I have a dream: A modern scripting language everywhere

Corinna Vinschen corinna-cygwin@cygwin.com
Wed Dec 10 11:31:00 GMT 2014

On Dec  9 14:07, Warren Young wrote:
> On Dec 9, 2014, at 3:32 AM, Corinna Vinschen <corinna-cygwin@cygwin.com> wrote:
> > On Dec  8 15:59, Warren Young wrote:
> >> 
> >> Anyone else see a path out of this situation?
> > 
> > The neat thing with shell scripting is that it's relatively easy and by
> > using tools like awk, sed, etc easy to extend in functionality(*).
> True, but that’s also the biggest weakness of shell scripting: it
> takes a fork() to get almost anything of consequence done.

Clean separation of tasks.  If the task crashes it doesn't crash the

> It was seen as a big advance when we got internal arithmetic in the
> shell instead of having to call out to bc.  Arithmetic is one of the
> core competencies of electronic computers going back to Konrad Zuse,
> yet shell scripts couldn’t do it internally until, what, ksh93? [1]

Well, yes.  And I admit freely that I'm using bash extensions.  Bash's
variable substitutions allow to create scripts calling cut, sed or grep
a lot less.

> Mind, I do a lot of shell scripting, and I’m happy to have it,
> relative to the situation in stock Windows.
> The POSIX shell environment might actually be the biggest draw of
> Cygwin for me.  Some might say it’s the package repository instead,
> but I suspect most Cygwin users are installing a relatively small set
> of non-Base packages.

Just that everybody installs something else.

> But let’s get back on topic:
> I don’t believe we would have kSLOC scale shell scripts if we had
> something more capable to write highly-portable programs in, which can
> sit in the gap between sh and C.

If you look close enough, you can always find a gap.  To me, the only
reason to see a gap between sh and C is my own laziness.  Sometimes I'd
like to try something without having to *think* about coding up in
either shell or C.  However, the gap-filling stuff *still* requires
thinking.  There's not a lot of tools which solve your problem right
there, on the spot, with a miracle commandline option.

> [...]
> > The complexitiy and inhibition
> > level to learn a complex scripting language is higher, I think.
> The gap between Bash and Perl/Python/Ruby is indeed large, but not so
> large as the gap between Bash and C.

Au contraire, mon capitan.  The complexity in C vs. P/P/R is not in the
language.  Take a look into any one perl script not written by yourself.
The *only* problem of C vs. scripting languages is... the compiler.
C isn't interpreted.  Thus you can't just run C code, you have to
compile it.  So, to learn C, you also have to learn using build tools.
This is the double step you have to take to learn any compiled programming
language and that's what keeps people shying away, even if they know
the ins and outs of some script language.

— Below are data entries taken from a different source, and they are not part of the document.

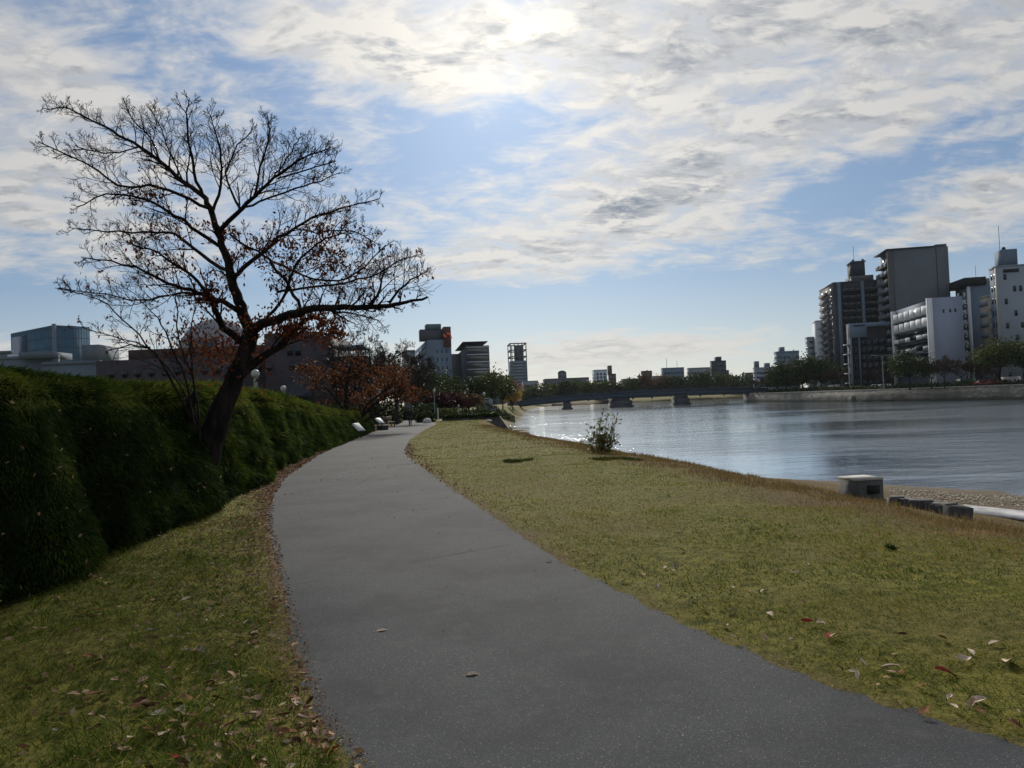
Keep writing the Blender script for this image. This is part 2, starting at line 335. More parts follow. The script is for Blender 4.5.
# water
m, n, b = newmat('river_water'); P = n.pos(); px_, pyy, pz_ = n.sep(P)
b.inputs['Base Color'].default_value = (.045,.065,.070,1); b.inputs['Roughness'].default_value = .08; b.inputs['IOR'].default_value = 1.36
w1 = n.noise(n.mapp(P,(.7,1.7,1)), 1.5, 5, .65, .4); w2 = n.noise(n.mapp(P,(.6,1.8,1)), .33, 4, .55, .3); w3 = n.noise(n.mapp(P,(.7,1.8,1),(0,0,.2)), .035, 4, .6)
calm = n.mr(n.m('SUBTRACT', px_, n.m('MULTIPLY', pyy, .38)), -2., 20., .24, 1.1); amp = n.m('MULTIPLY', n.mr(w3,.36,.64,.35,1.15), calm)
hgt = n.m('MULTIPLY', n.m('ADD', n.m('MULTIPLY', w1, .13), n.m('MULTIPLY', w2, .22)), amp)
bn = n.n('ShaderNodeBump'); bn.inputs['Strength'].default_value = 1.; bn.inputs['Distance'].default_value = 1.15
n.put(bn.inputs['Height'], hgt); n.put(b.inputs['Normal'], bn.outputs[0]); M_WATER = m
gs = n.n('ShaderNodeBsdfGlossy'); gs.inputs['Color'].default_value = (.90,.94,.97,1); gs.inputs['Roughness'].default_value = .08; n.put(gs.inputs['Normal'], bn.outputs[0])
mxs = n.n('ShaderNodeMixShader'); n.put(mxs.inputs[0], n.mr(n.m('SUBTRACT', px_, n.m('MULTIPLY', pyy, .38)), -2., 24., .88, .32)); n.put(mxs.inputs[1], b.outputs[0]); n.put(mxs.inputs[2], gs.outputs[0])
n.put([k for k in m.node_tree.nodes if k.type == 'OUTPUT_MATERIAL'][0].inputs[0], mxs.outputs[0])
wx = np.array([-40,60,220.]); V = [(-60,-200,WZ),(260,-200,WZ),(260,700,WZ),(-60,700,WZ)]
wt = mk('water', V, np.array([[0,1,2,3]]), m); wt['kind'] = 'structure'
# ------------------------------------------------------------ far bank wall
def sweep(mb, line, sec):                # line (n,2); sec [(offset to +x side, z)]
    line = np.array(line, float); T = np.gradient(line, axis=0); T /= np.linalg.norm(T,axis=1)[:,None]; Nn = np.stack([T[:,1], -T[:,0]], 1)
    k = len(sec); V = np.array([[(p[0]+nn[0]*o, p[1]+nn[1]*o, z) for o, z in sec] for p, nn in zip(line, Nn)])
    nl = len(line); F = [(i*k+j, i*k+(j+1)%k, (i+1)*k+(j+1)%k, (i+1)*k+j) for i in range(nl-1) for j in range(k)]
    mb.add(V.reshape(-1,3), np.array(F)); mb.add(V[0], np.arange(k)[::-1][None]); mb.add(V[-1], np.arange(k)[None]); return mb
def wallx(Y): return float(np.interp(Y, WLY, WLX))
m, n, b = newmat('stone_blocks'); P = n.mapp(n.obj(), (1,1,1))
bt = n.vor(n.mapp(P,(.55,.55,1.2)), 1.5, 'Color'); e = n.vor(n.mapp(P,(.55,.55,1.2)), 1.5, 'Distance', 'DISTANCE_TO_EDGE')
c = n.mix(n.sep(bt)[0], (.14,.135,.12), (.28,.26,.225)); c = n.mix(n.mr(e,.0,.08,.7,0.), c, (.05,.05,.045))
c = n.mix(n.mr(n.noise(P,.25,6,.65),.42,.62,0.,.65), c, (.07,.075,.05)); c = n.mix(n.mr(n.sep(n.pos())[2],-2.9,-2.0,.85,0.), c, (.05,.055,.04))
n.put(b.inputs['Base Color'], c); b.inputs['Roughness'].default_value = .9
bn = n.n('ShaderNodeBump'); bn.inputs['Distance'].default_value = .1; n.put(bn.inputs['Height'], n.mr(e,0.,.1)); n.put(b.inputs['Normal'], bn.outputs[0]); M_STONE = m
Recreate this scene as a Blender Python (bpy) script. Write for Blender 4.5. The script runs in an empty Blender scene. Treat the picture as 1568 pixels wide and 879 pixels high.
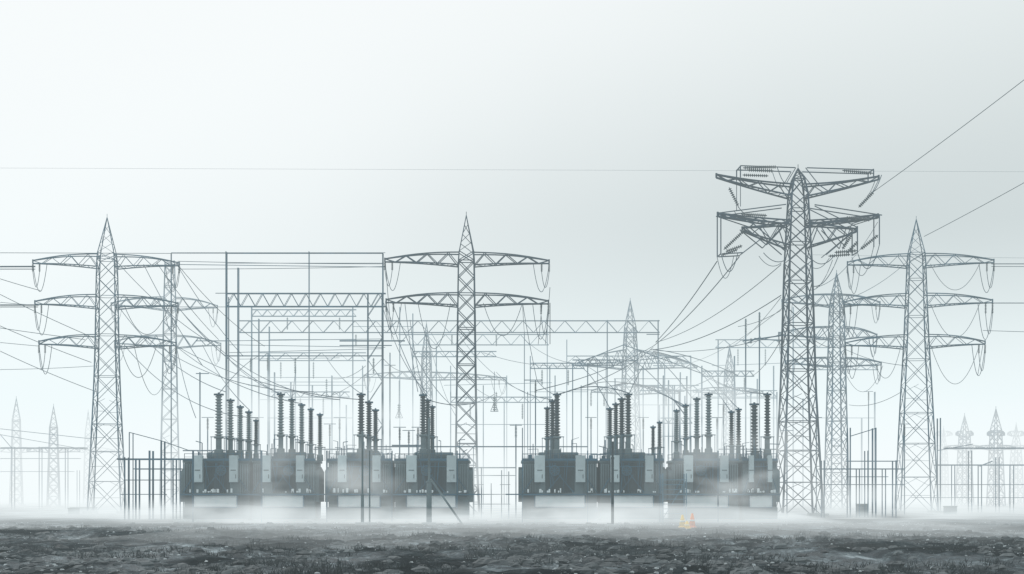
import bpy, math, random
from mathutils import Vector, noise
random.seed(7)
S=bpy.context.scene
F=2178.0; H=2.2; HY=757.0; CX=784.0     # survey constants: focal length (px), eye height (m), horizon, centre line
def P(px,py,D): return Vector(((px-CX)*D/F, D, H+(HY-py)*D/F))
def gx(px,D): return (px-CX)*D/F
def gz(py,D): return H+(HY-py)*D/F
try:
    S.view_settings.view_transform='Standard'; S.view_settings.look='None'; S.view_settings.exposure=0
except Exception: pass

# ---------------------------------------------------------------- materials
def mat(name,col,rough=.6,metal=0.,var=.35,scale=1.5,bump=0.,col2=None):
    m=bpy.data.materials.new(name); m.use_nodes=True; nt=m.node_tree; N=nt.nodes; L=nt.links
    b=N['Principled BSDF']; b.inputs['Roughness'].default_value=rough; b.inputs['Metallic'].default_value=metal
    tc=N.new('ShaderNodeTexCoord'); n=N.new('ShaderNodeTexNoise'); n.inputs['Scale'].default_value=scale; n.inputs['Detail'].default_value=6
    L.new(tc.outputs['Object'],n.inputs['Vector'])
    r=N.new('ShaderNodeValToRGB'); r.color_ramp.elements[0].position=.3; r.color_ramp.elements[1].position=.7
    c2=col2 or tuple(c*(1+var) for c in col)
    r.color_ramp.elements[0].color=tuple(c*(1-var) for c in col)+(1,); r.color_ramp.elements[1].color=tuple(c2)+(1,)
    L.new(n.outputs['Fac'],r.inputs['Fac']); L.new(r.outputs['Color'],b.inputs['Base Color'])
    if bump:
        bp=N.new('ShaderNodeBump'); bp.inputs['Distance'].default_value=bump; L.new(n.outputs['Fac'],bp.inputs['Height']); L.new(bp.outputs['Normal'],b.inputs['Normal'])
    return m
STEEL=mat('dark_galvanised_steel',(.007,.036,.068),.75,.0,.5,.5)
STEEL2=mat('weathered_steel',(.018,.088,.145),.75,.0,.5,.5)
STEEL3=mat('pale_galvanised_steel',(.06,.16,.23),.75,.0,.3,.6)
WIRE=mat('conductor_cable',(.016,.055,.09),.75,.0,.2,.3)
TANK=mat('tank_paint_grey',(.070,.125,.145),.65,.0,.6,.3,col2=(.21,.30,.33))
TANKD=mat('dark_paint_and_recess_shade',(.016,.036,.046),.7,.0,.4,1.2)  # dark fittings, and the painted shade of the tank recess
CAB=mat('cabinet_paint_pale',(.42,.52,.55),.5,0,.2,.8)
TRAY=mat('white_panel_paint',(.70,.78,.80),.5,0,.08,1.5)
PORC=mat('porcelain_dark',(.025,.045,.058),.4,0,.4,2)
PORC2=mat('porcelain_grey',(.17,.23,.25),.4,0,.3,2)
CONC=mat('concrete',(.32,.36,.37),.9,0,.25,1.5,.02)
ORANGE=mat('cone_orange',(.9,.25,.01),.5,0,.1)
YELLOW=mat('cone_yellow',(.9,.58,.02),.5,0,.1)
STONE=mat('stone',(.035,.046,.055),.8,0,.7,.25,col2=(.12,.145,.155))
PALE=mat('pale_gravel',(.36,.41,.43),.7,0,.5,.7)
GRASS=mat('dry_grass',(.022,.032,.034),.8,0,.5,.4)

# ---------------------------------------------------------------- mesh collector
class M:
    def __init__(s): s.v=[]; s.f=[]
    def beam(s,a,b,w,h=None):
        a=Vector(a); b=Vector(b); d=b-a
        if d.length<1e-4: return
        d.normalize(); up=Vector((0,0,1)) if abs(d.z)<.95 else Vector((0,1,0))
        x=d.cross(up).normalized()*(w/2); y=d.cross(x).normalized()*((h or w)/2)
        i=len(s.v)
        for p in (a,b):
            for q in ((-1,-1),(1,-1),(1,1),(-1,1)): s.v.append(p+x*q[0]+y*q[1])
        s.f+=[(i,i+1,i+2,i+3),(i+7,i+6,i+5,i+4)]+[(i+j,i+4+j,i+4+(j+1)%4,i+(j+1)%4) for j in range(4)]
    def box(s,x1,x2,y1,y2,z1,z2):
        i=len(s.v)
        for z in (z1,z2):
            for x,y in ((x1,y1),(x2,y1),(x2,y2),(x1,y2)): s.v.append(Vector((x,y,z)))
        s.f+=[(i+3,i+2,i+1,i),(i+4,i+5,i+6,i+7)]+[(i+j,i+(j+1)%4,i+4+(j+1)%4,i+4+j) for j in range(4)]
    def lathe(s,a,b,prof,n=10):
        a=Vector(a); b=Vector(b); d=(b-a); dn=d.normalized()
        up=Vector((0,0,1)) if abs(dn.z)<.95 else Vector((0,1,0))
        x=dn.cross(up).normalized(); y=dn.cross(x).normalized(); i=len(s.v)
        for t,r in prof:
            c=a+d*t
            for j in range(n):
                q=2*math.pi*j/n; s.v.append(c+x*(r*math.cos(q))+y*(r*math.sin(q)))
        for k in range(len(prof)-1):
            for j in range(n):
                s.f.append((i+k*n+j,i+k*n+(j+1)%n,i+(k+1)*n+(j+1)%n,i+(k+1)*n+j))
        s.f.append(tuple(i+j for j in range(n))[::-1]); k=len(prof)-1; s.f.append(tuple(i+k*n+j for j in range(n)))
    def cyl(s,a,b,r,n=10,r2=None): s.lathe(a,b,[(0,r),(1,r if r2 is None else r2)],n)
    def tube(s,pts,r,n=3):
        i=len(s.v); m=len(pts)
        for k,p in enumerate(pts):
            d=(pts[min(k+1,m-1)]-pts[max(k-1,0)]).normalized()
            up=Vector((0,0,1)) if abs(d.z)<.9 else Vector((0,1,0))
            x=d.cross(up).normalized(); y=d.cross(x).normalized()
            for j in range(n):
                q=2*math.pi*j/n; s.v.append(p+x*(r*math.cos(q))+y*(r*math.sin(q)))
        for k in range(m-1):
            for j in range(n): s.f.append((i+k*n+j,i+k*n+(j+1)%n,i+(k+1)*n+(j+1)%n,i+(k+1)*n+j))
    def sag(s,a,b,sg,r,n=16):
        a=Vector(a); b=Vector(b); s.tube([a.lerp(b,t/n)-Vector((0,0,sg*4*(t/n)*(1-t/n))) for t in range(n+1)],r)
    def ins(s,a,b,r,core=None,nr=12,n=8):
        core=core or r*.35; pr=[(0,core)]
        for k in range(nr):
            t0=.04+.92*k/nr; dt=.92/nr
            pr+=[(t0+dt*.15,core),(t0+dt*.45,r),(t0+dt*.6,r*.95),(t0+dt*.85,core)]
        pr.append((1,core)); s.lathe(a,b,pr,n)
    def truss(s,a,b,h,dep,n,wc,wb,vert=False):
        a=Vector(a); b=Vector(b); Z=Vector((0,0,h)); d=(b-a).normalized()
        Y=Vector((0,0,1)).cross(d).normalized()*(dep)
        for o in (Vector((0,0,0)),Y):
            s.beam(a+o,b+o,wc); s.beam(a+o+Z,b+o+Z,wc)
            for k in range(n):
                p=a.lerp(b,k/n)+o; q=a.lerp(b,(k+.5)/n)+o; r=a.lerp(b,(k+1)/n)+o
                s.beam(p,q+Z,wb); s.beam(q+Z,r,wb)
                if vert: s.beam(q,q+Z,wb)
        for k in range(n+1):
            p=a.lerp(b,k/n); s.beam(p,p+Y,wb); s.beam(p+Z,p+Y+Z,wb)
    def obj(s,name,m,parent=None,smooth=False,bevel=0):
        me=bpy.data.meshes.new(name); me.from_pydata([tuple(v) for v in s.v],[],s.f); me.update()
        if smooth: me.polygons.foreach_set('use_smooth',[True]*len(me.polygons))
        me.materials.append(m); o=bpy.data.objects.new(name,me); S.collection.objects.link(o)
        if parent: o.parent=parent
        if bevel:
            b=o.modifiers.new('bev','BEVEL'); b.width=bevel; b.segments=2; b.limit_method='ANGLE'
        return o
def empty(name,loc=(0,0,0),rz=0):
    e=bpy.data.objects.new(name,None); e.location=loc; e.rotation_euler=(0,0,rz); S.collection.objects.link(e); return e

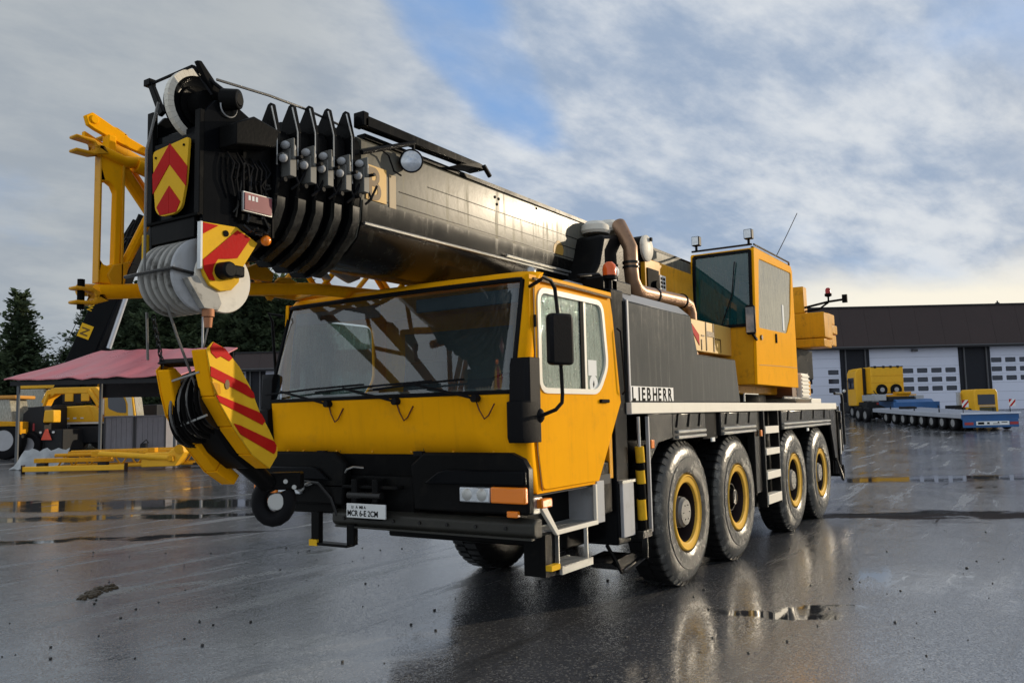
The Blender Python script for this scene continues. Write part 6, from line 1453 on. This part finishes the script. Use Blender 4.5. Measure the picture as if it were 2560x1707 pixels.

> > But the worst problem with non-shell scripting languages is that you
> > introduce yet another level of "library" functions.
> This is part of what I was getting at with my “too big” observations.
> This cannot be a fatal flaw, though.  The success of C and C++ prove
> that it is possible to have a sincerely standardized language with a
> large-ish library.

Yes, but this is the standard library.  This is the OS-specifc part.
This is what you need to know to implement the other.  This is the
core of programming and no scripting langauge works without it.

Scripting languages add another layer on top of that.  That's what
I was talking about.  YA layer of libs, and plugins, and plugins
for plugins.

> If Perl, Python or Ruby went through such a process, I’d expect them
> to leave quite a lot of the current “standard” library out of the
> formal standard.  This can be done successfully, as with .NET Micro
> Framework and J2ME. [2][3]
> Just to pick on one random example, it wouldn’t be reasonable to
> expect Ruby’s gdbm module to survive a standardization effort.
> Otherwise, even Ruby’s standard library is too big to expect anyone
> else to reimplement it.[4]


> [...]
> > the shell itself never
> > requires "extensions".  No "plugins”.
> POSIX.1 is the shell’s standard library.
> I don’t have to tell you that it’s pretty big. :)

LOL.  You're redefining for the sake of argument.  But, yes, in a sense,
this is a "standard library".

> > And then, years after creating all this stuff, a couple of core
> > developers are really unhappy with what they created because it's
> > missing some important feature, or it's too slow, or whatever, and they
> > start to create "version 2" of their scripting language, deliberately or
> > accidentally breaking backward compatibility with the already given
> > ecosystem.  It's a mess.
> This certainly does happen, but observe that D and Objective C have so
> far failed to kill off C and C++.

You can't kill C ;)

> Also observe the resilience of Perl 5 and Python 2.  “New and better,”
> is correctly seen here as “breaks all my existing code.”

Which is good, I guess.  Cgf and I often discussed if Cygwin should move
to a complete reimplementaion "Cygwin 2", but in the end we'd probably
have had the same problems as perl 5.